横尾忠則さんの作品と同様に、平田郷陽さんの人形作品も、国立の博物館・美術館の役割分担的には、収蔵されるべきだったのはトーハクではなかったような気もしなくもないです。今回は新たに収蔵された後のお披露目会のような意味合いだったと思いますが……次に同館で展示されることがあるのか? と考えると、かなり怪しい気がします。

ただまぁトーハクであれば、管理がしっかりしていそうですしね。それにトーハクが所蔵すれば、こうして写真に撮っていろんな人が自由にブログで紹介できますし、同館の画像データベースを誰もが自由に使えるので(商用でなければ)、個々の作品が最も世に広まりやすいという意味では……やはりトーハクに収蔵されるのが、一番良いかなぁと思います。

noteはもちろんネットで調べても、奈良や京都、九州の博物館で、“何が”見られるのか分かりませんからね。

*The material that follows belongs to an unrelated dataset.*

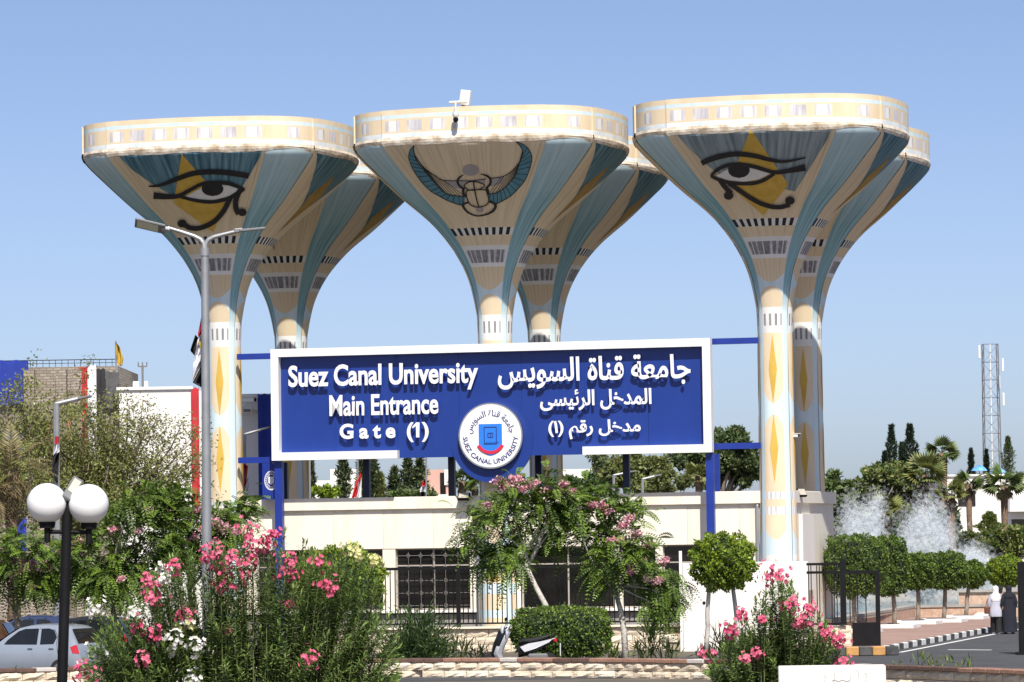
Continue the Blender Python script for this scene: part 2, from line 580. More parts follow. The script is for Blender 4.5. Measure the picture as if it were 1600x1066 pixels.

限られたメディアだけが展示品を撮影して紹介できるという制度のために、どれだけの名品が、国立の博物館の中に閉じ込められるているか……計り知れないロスをしているなぁと……異なる意見もあるでしょうが、そんなふうに思ってしまいます。

と、むにゃむにゃと特に結論もなく書いて今回のnoteは終わります。